Community Board 3 continues to debate whether it should soften its hardline stance against new beer-and-wine licenses in nightlife-saturated areas. Last night, a task-force meeting pitted residents who don’t want to see C.B. 3 bow to late-night noisemakers against a landlord who said he has been financially stymied by the board’s current policy.
In response to evidence that the State Liquor Authority routinely approves beer-and-wine applications even when C.B. 3 recommends disapproval, the board may start supporting the soft stuff in resolution areas that are currently verboten, so long as the applicant agrees to operate primarily in the daytime and close at midnight or earlier. The new stipulations, the board hopes, will both curtail noise and attract more diverse – and especially daytime – businesses.
Residents who live on streets like St. Marks Place and the avenues of Alphabet City, which devolve into something resembling a carnival on weekend nights, showed up at C.B. 3’s offices on East Fourth Street to voice their concerns about the potential policy shift.
Dale Goodson, who lives on East 12th Street and Avenue A, doubted whether the new stipulations would bring in more shoe stores and hardware stores as hoped. “It sounds like a slippery slope to build this ‘return to business’ model on,” he said. “It sounds like we’re saying we need [the stipulations] to bring things back in. It’s a tough tradeoff to start working out in your mind.”
Under C.B. 3’s current policy, owners of buildings within the Community Board’s targeted areas have complained that it’s difficult to attract the type of liquor-selling businesses that tend to pay the highest rents. A landlord with two properties on Ludlow Street, including the building that houses Inoteca, spoke out in favor of a potentially attenuated policy, saying that some direction and reasonable expectations would help a landlord attract tenants.

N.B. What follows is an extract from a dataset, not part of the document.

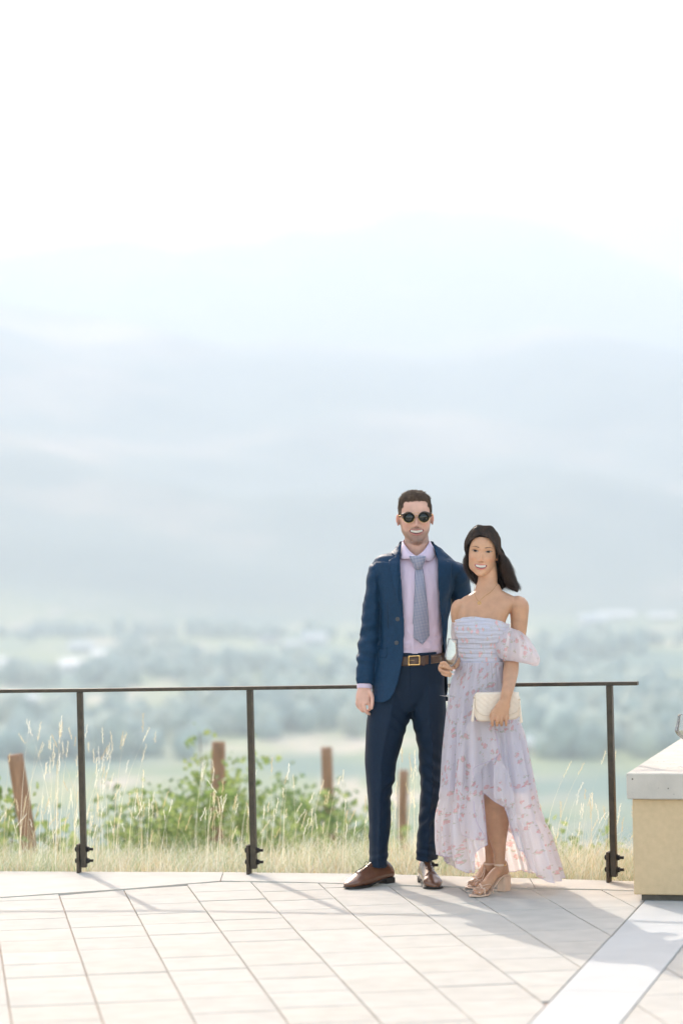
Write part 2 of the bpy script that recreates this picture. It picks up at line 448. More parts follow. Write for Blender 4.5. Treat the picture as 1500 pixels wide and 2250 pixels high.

“Last year when I had a vacancy in a resolution area, anyone in the know was completely turned off to coming to the Community Board because it said, ‘No new licenses in resolution areas,’ and everyone would tell them, ‘Forget about it,’” said the building owner. “I ended up renting to a tenant for a lot less than I could have had with a restaurant.”
Most residents at the meeting, however, had little patience for such concerns. “What I heard the landlord say was the exact reason not to do this,” said Jill Ackerman, who lives in Alphabet City on East 12th Street. “By doing this the landlords will absolutely now rent to restaurants because they will get higher rents. There is no reason for them not to.”
Ms. Ackerman said the policy would work in neighborhoods like SoHo where there is already an abundance of retail businesses and an increase in liquor-selling establishments might benefit the community, add foot traffic and encourage a greater variety of renters. But she didn’t want to see the board support new licenses in the East Village. “Liquor licenses are the one thing we can regulate and hold on to, but it seems like C.B. 3 keeps going to liquor licenses as the savior of the community,” she said.
Others, who saw the proliferation of more restaurants and bars on their streets as an unstoppable force and part of New York City culture, agreed that a compromise to curtail hours for new beer-and-wine applicants was better than having those businesses come in on their own terms.
Ayo Harrington, who has lived on East Fourth Street between Avenues C and D since the 60s, recommended that new applicants be held to a closing time of 11 p.m. Ms. Harrington wistfully remembered the days when hardly a restaurant or bar was in sight. Now that times have changed – and she has a granddaughter to think of – she wants the most realistic solution possible. “The people who are impacted most should be given more consideration than businesses,” she said.